Hay mucho gruñónde la Navidad

Me di cuenta que mi sobrina había crecido el día que le pregunté que qué quería que le pidiese para ella a los Reyes Magos y me contestó que no quería nada. Atrás quedaron las listas interminables, las cartas cuyas peticiones modificaba cada dos por tres o el estudio sesudo de los catálogos de juguetes. Atrás la ilusión de esperarlo todo y de dejar los zapatos, como un niño que aún cree en su suerte, para que amanecieran colmados de caramelos, monedas y pitillos de chocolate. Atrás las preguntas interminables sobre el misterio de los Reyes Magos, las sospechas y finalmente el no quererse enterar de la verdad. No, no quería nada.

Cuando un niño preadolescente tiene el arrojo de ser sincero es mejor no indagar.
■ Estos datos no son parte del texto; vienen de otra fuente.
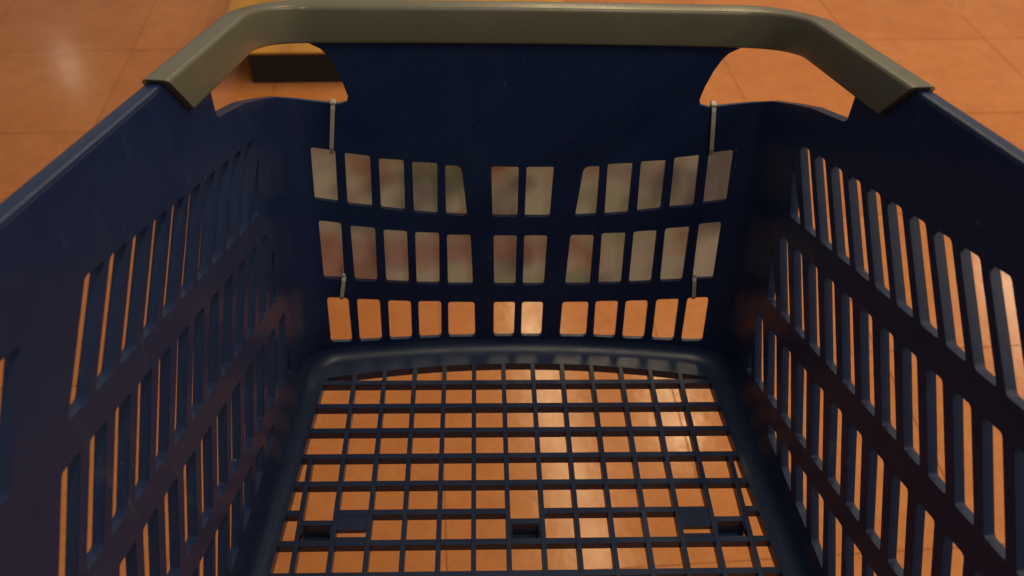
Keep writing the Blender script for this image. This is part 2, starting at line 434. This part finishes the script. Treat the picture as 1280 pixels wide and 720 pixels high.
def sweep(name, slist, prof, mat, parent, cap=True, shear=None, closed=False):
    """prof: loop of (n, dz) round the section, swept along the rim"""
    verts, faces = [], []; n = len(prof)
    for si in slist:
        for (pn, dz) in prof:
            s = si+(shear(si)*dz if shear else 0)
            s = max(-S4, min(S4, s)); z = zr(s)+dz
            nn = NRM(s, z); nn.z = 0; nn.normalize()
            verts.append(P(s, z)+nn*pn)
    L = len(slist)
    for i in range(L-1 if not closed else L):
        for k in range(n):
            a = i*n+k; b = i*n+(k+1) % n; i2 = (i+1) % L; c = i2*n+(k+1) % n; d = i2*n+k
            faces.append((a, b, c, d))
    if cap and not closed:
        faces.append(tuple(range(n))); faces.append(tuple(reversed(range((L-1)*n, L*n))))
    o = mesh_obj(name, verts, faces, mat, parent, smooth=True)
    return o
def rrect(n0, n1, z0, z1, rs, seg=4):
    """section loop, radii for inner-top, outer-top, outer-bottom, inner-bottom"""
    cs = [(n0, z1, rs[0], 1, -1, 180), (n1, z1, rs[1], -1, -1, 90), (n1, z0, rs[2], -1, 1, 0), (n0, z0, rs[3], 1, 1, -90)]
    out = []
    for (x, z, r, sx, sz, a0) in cs:
        for k in range(seg+1):
            a = math.radians(a0-90*k/seg); out.append((x+sx*r+r*math.cos(a), z+sz*r+r*math.sin(a)))
    return out
def fix_normals(o, ang=35):
    import bmesh
    bm = bmesh.new(); bm.from_mesh(o.data); bmesh.ops.recalc_face_normals(bm, faces=bm.faces)
    for e in bm.edges: e.smooth = not (len(e.link_faces) == 2 and e.calc_face_angle(0) > math.radians(ang))
    bm.to_mesh(o.data); bm.free()
SE = .279                                            # end of the handle band, along the rim
rim_s = [s for s in ss if s >= SE-.012]+[SE-.012]
rim_s = sorted(rim_s)
full = rim_s+[-s for s in reversed(rim_s)][1:]
prof = rrect(.0003, .0082, -.012, 0, (.0012, .0022, .002, .001))
rim = sweep('rim', full, prof, M_BLUE, bk); fix_normals(rim)
cov_s = srange(-SE, -S1, .006)[:-1]+srange(-S1, -XB, .0025)[:-1]+srange(-XB, XB, .012)[:-1]+srange(XB, S1, .0025)[:-1]+srange(S1, SE, .006)
prof = rrect(-.0032, .0098, -.0188, .0022, (.0020, .0040, .003, .0020), 5)
def shr(s):
    k = sstep(SE-.06, SE, abs(s))*1.05
    return k if s > 0 else -k
cover = sweep('handle_cover', cov_s, prof, M_COVER, bk, shear=shr); fix_normals(cover, 40)
bc = cover.modifiers.new('bevel', 'BEVEL'); bc.width = .0012; bc.segments = 2; bc.limit_method = 'ANGLE'; bc.angle_limit = math.radians(55)
cover['label'] = 'beige grey rubber handle band round the far rim'

# ---- base: solid border with a coved edge, then the grid bars
GX = lambda y: .1363-.0855*y if y > -.35 else .166
def GYB(x): return .0172-.0135*(x/.135)**2
CELL = .021; YFRONT = -.36
def outline(s):
    """grid opening's edge beside wall position s"""
    sg = -1 if s < 0 else 1; a = abs(s); w_ = P(s, .0)
    if a <= XB: x = s*.1335/XB; return Vector((x, GYB(x), 0))
    if a < S1:
        t = (a-XB)/(S1-XB); u = 1-t
        A = Vector((.1335, GYB(.1335), 0)); D = Vector((GX(w_.y*0-.004), -.004, 0)); K = Vector((.1364, .0036, 0))
        p = A*u*u+K*2*u*t+D*t*t; return Vector((sg*p.x, p.y, 0))
    yD = P(S1, 0).y
    if a <= S2:
        y = -.004+(YFRONT+.004)*(a-S1)/(S2-S1); return Vector((sg*GX(max(y, -.3499)), y, 0))
    xe = GX(-.3499)
    if a < S3: return Vector((sg*(xe-(xe-.15)*(a-S2)/(S3-S2)), YFRONT-.004*(a-S2)/(S3-S2), 0))
    return Vector((sg*.15*(S4-a)/(S4-S3), YFRONT-.004, 0))
bs = ss; K = 8
verts, faces = [], []
for s in bs:
    W = P(s, zf(s)); K0 = P(s, 0); G = outline(s)
    nn = NRM(s, zf(s))
    d = (G-K0); L_ = d.length; fr = min(L_*.86, max(.010, zf(s)*1.15)); F = K0+d.normalized()*fr
    col = [W]
    for k in range(1, K+1):
        t = k/K; u = 1-t; col.append(W*u*u+K0*2*u*t+F*t*t)
    col += [G, G+Vector((0, 0, -.0068)), G+(K0-G).normalized()*.003+Vector((0, 0, -.0068))]
    # underside closes the section
    col += [F+Vector((0, 0, -.003)), K0+nn*thick(s, .01)+Vector((0, 0, .001)), W+nn*thick(s, .01)]
    verts += col
n = K+7
for i in range(len(bs)-1):
    for k in range(n-1):
        faces.append((i*n+k, i*n+k+1, (i+1)*n+k+1, (i+1)*n+k))
base = mesh_obj('base', verts, faces, M_BASE, bk, smooth=True); fix_normals(base, 50)

HB = .0066
def bar_box(x0, x1, y0, y1, z0=-HB, z1=0, name='grid_bar', bend=None):
    v, f = box_geo(x0, x1, y0, y1, z0, z1, .0003)
    return mesh_obj(name, v, f, M_BASE, base)
def skew_bar(p, q, hw, z1, horizontal):
    """bar whose ends follow the border: p, q centre points"""
    if horizontal: off = Vector((0, hw, 0))
    else: off = Vector((hw, 0, 0))
    v = [p-off, q-off, q+off, p+off]
    vv = [(a.x, a.y, -HB) for a in v]+[(a.x, a.y, z1) for a in v]
    f = [(3, 2, 1, 0), (4, 5, 6, 7), (0, 1, 5, 4), (1, 2, 6, 5), (2, 3, 7, 6), (3, 0, 4, 7)]
    o = mesh_obj('grid_bar', vv, f, M_BASE, base); fix_normals(o, 30); return o
for k in range(-5, 9):
    x = (k-1.5)*CELL
    y1 = GYB(x)+.002 if k not in (-5, 8) else -3*CELL
    skew_bar(Vector((x, YFRONT-.002, 0)), Vector((x, y1, 0)), .0015, -.0001, False)
CLIP = ((-5, -4), (1, 2), (7, 8)); PLATE = ((-4, -3), (6, 7))
xs = lambda k: (k-1.5)*CELL
for r in range(0, 18):
    y = -r*CELL; x = GX(y)+.001
    if r != 5:
        skew_bar(Vector((-x, y, 0)), Vector((x, y, 0)), .0019, -.0004, True)
    else:                                            # this row is broken by three clips
        cuts = [-x, xs(-5), xs(-4), xs(1), xs(2), xs(7), xs(8), x]
        for a in (0, 2, 4, 6):
            skew_bar(Vector((cuts[a], y, 0)), Vector((cuts[a+1], y, 0)), .0019, -.0004, True)
for a, b in CLIP:
    x0, x1, ya, yz = xs(a)+.0014, xs(b)-.0014, -5.42*CELL, -5.25*CELL
    vs, fs = [], []
    for bx in ((x0, x1, ya, yz, -.0150, -.0006), (x0, x1, ya-.0050, ya, -.0150, -.0135), (x0, x0+.0012, ya-.0050, ya, -.0134, -.0010), (x1-.0012, x1, ya-.0050, ya, -.0134, -.0010)):
        v, f = box_geo(*bx); fs += [tuple(i+len(vs) for i in q) for q in f]; vs += v
    mesh_obj('clip', vs, fs, M_BASE, base)
for a, b in PLATE:
    bar_box(xs(a)+.0014, xs(b)-.0014, -5.58*CELL, -5.02*CELL, -.0045, -.0007, 'plate')
    bar_box(xs(a)+.0014, xs(b)-.0014, -5.97*CELL, -5.80*CELL, -HB, -.0007, 'plate')

# ------------------------------------------------------------------ card hung outside the far wall and its cable ties
nx, nz = 24, 8; verts, faces = [], []
for lay in (0, 1):
    for i in range(nx+1):
        for j in range(nz+1):
            s = -.1385+.277*i/nx; z = .043+.120*j/nz
            x = s; y = yb(s*.9, z)+.013+.0012*math.sin(s*60+2)+.0010*math.sin(z*70)+lay*.0009
            verts.append((x, y, z))
L = (nx+1)*(nz+1)
for i in range(nx):
    for j in range(nz):
        a = i*(nz+1)+j; b = a+nz+1
        faces.append((a, b, b+1, a+1)); faces.append((L+a, L+a+1, L+b+1, L+b))
ring = [i*(nz+1) for i in range(nx+1)]+[nx*(nz+1)+j for j in range(1, nz+1)]+[i*(nz+1)+nz for i in range(nx-1, -1, -1)]+[j for j in range(nz-1, 0, -1)]
for a, b in zip(ring, ring[1:]+ring[:1]): faces.append((a, L+a, L+b, b))
card = mesh_obj('hanging_card', verts, faces, M_CARD, None, smooth=True); fix_normals(card, 40)
tag(card, 'pale printed card tied flat against the outside of the basket end wall', 'card')

def tie(label, s_top, z_top, s_bot, z_bot, tail):
    """flat strap loop round the plastic between two openings and the card behind it"""
    loop = []
    nb = .0150
    for (t, pn) in ((0, -.0002), (.12, -.0014), (.5, -.0016), (.88, -.0014), (1, -.0002), (1.02, .005), (1.0, nb), (.55, nb), (.22, .0062 if not tail else nb), (0, .0042 if not tail else nb), (-.01, .002)):
        s = s_top+(s_bot-s_top)*t; z = z_top+(z_bot-z_top)*t
        p = P(s, z)+NRM(s, z)*pn; loop.append(p)
    hw = .00125; th = .0011; verts, faces = [], []
    c = sum(loop, Vector())/len(loop)
    for i, p in enumerate(loop):
        d = (loop[(i+1) % len(loop)]-loop[i-1]).normalized(); side = Vector((1, 0, 0)); side = (side-d*side.dot(d)).normalized()
        nrm = d.cross(side).normalized()
        if nrm.dot(p-c) < 0: nrm = -nrm
        for a, b in ((-hw, 0), (hw, 0), (hw, th), (-hw, th)): verts.append(p+side*a+nrm*b)
    n_ = len(loop)
    for i in range(n_):
        for k in range(4):
            j = (i+1) % n_; faces.append((i*4+k, i*4+(k+1) % 4, j*4+(k+1) % 4, j*4+k))
    root = empty('cable_tie', P(s_top, z_top))
    st = mesh_obj('strap', [v_-root.location for v_ in verts], faces, M_TIE, root); fix_normals(st, 30)
    hp = (P(s_top, z_top)+NRM(s_top, z_top)*-.0004) if not tail else (P(s_top, z_top)+NRM(s_top, z_top)*.0012)
    v, f = box_geo(-.0018, .0018, -.0006, .0030, -.0008, .0007) if not tail else box_geo(-.0010, .0010, -.0010, .0014, -.001, .0030)
    hd = mesh_obj('head' if not tail else 'tail_end', [Vector(q)+hp-root.location+Vector((0, -.0012, 0)) for q in v], f, M_TIE, root)
    b_ = hd.modifiers.new('bevel', 'BEVEL'); b_.width = .0005; b_.segments = 2
    tag(root, label, 'cable tie', 'cable ties holding the card')
tie('long upper cable tie below the left handle opening', -.1168, .1856, -.1205, .1535, False)
tie('long upper cable tie below the right handle opening', .1168, .1862, .1195, .1540, False)
tie('short lower cable tie over the rail at the left end of the bottom slot row', -.1198, .0640, -.1228, .0480, True)
tie('short lower cable tie over the rail at the right end of the bottom slot row', .1208, .0640, .1222, .0480, True)
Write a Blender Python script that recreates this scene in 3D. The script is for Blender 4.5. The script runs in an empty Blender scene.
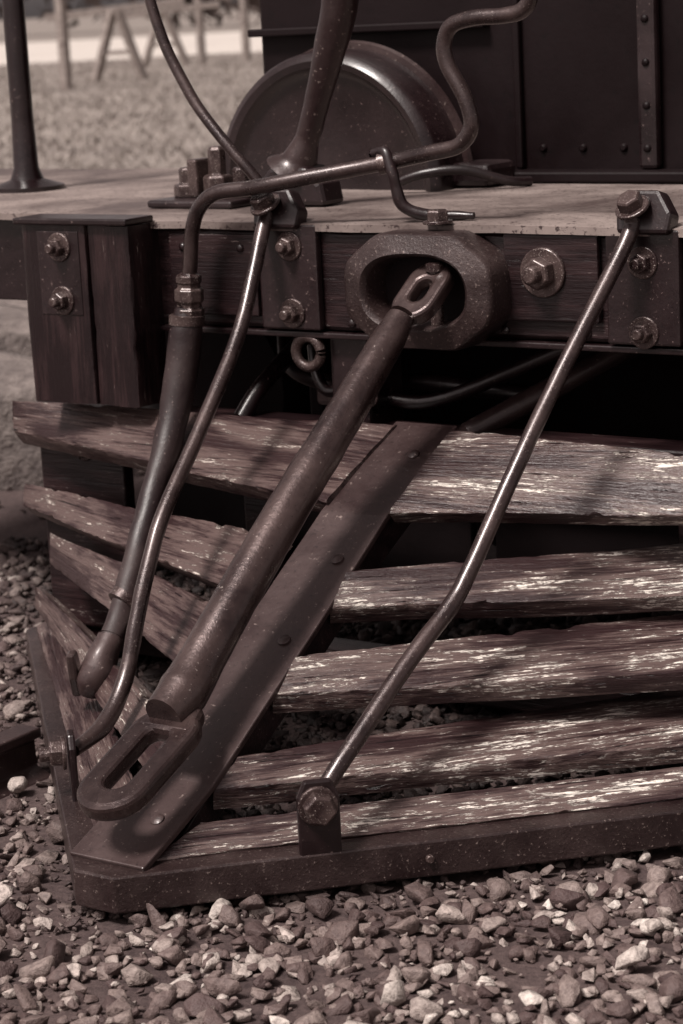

Si le dices que cómo que no quiere nada, lo más probable es que se encoja de hombros. Pero si le insistes mucho, una es así de pesada, dirá que sabe que lo que quiere no se lo traerán, para finalmente, dar el nombre de ese móvil ultramoderno que sale a relucir cada vez que siente que la vida debiera recompensarle por algo. Bienvenida al mundo de los adultos, no quiere nada porque quiere lo inalcanzable.

Una casa sin niños y con regalos es eso, un cruce de regalos de gente que no quiere nada porque lo quiere todo. O quizás, una suerte de premio de consolación para todos aquellos que no sabemos pedirle a la vida lo que queremos realmente. O, por decirlo con más exactitud, la certeza de que la vida nos regala aquello que no sabemos ver porque no hay nada más grandioso y más difícil a un tiempo que dejarse encaprichar de la vida misma.

Anda la gente estos días quejicosa por lo pesadas que son estas fiestas, porque cada año empiezan antes, por las dichosas comidas, por los regalos que hay que hacer sin ganas, por el consumismo, por la añoranza de los que faltan; vaya, por todo. Y es que estar a la altura de la Navidad, derrochar felicidad y ser generoso, mirar alrededor sin sentimentalismo y con esperanza, saber disfrutar en suma, es muy complicado. No basta con colocar espumillón a diestro y siniestro.

Hay mucho gruñón de la Navidad. Yo misma lo he sido sin demasiadas razones, porque nunca hay razones sino excusas o incapacidad para sonreírle a la vida. Y no hablo de sensiblería ni de la actitud ñoña de ese limbo cursi e insoportable en el que de manera irreal nos quieren instalar a veces. La vida hay que saber sufrirla cuando toca y, disfrutarla, que es lo más difícil.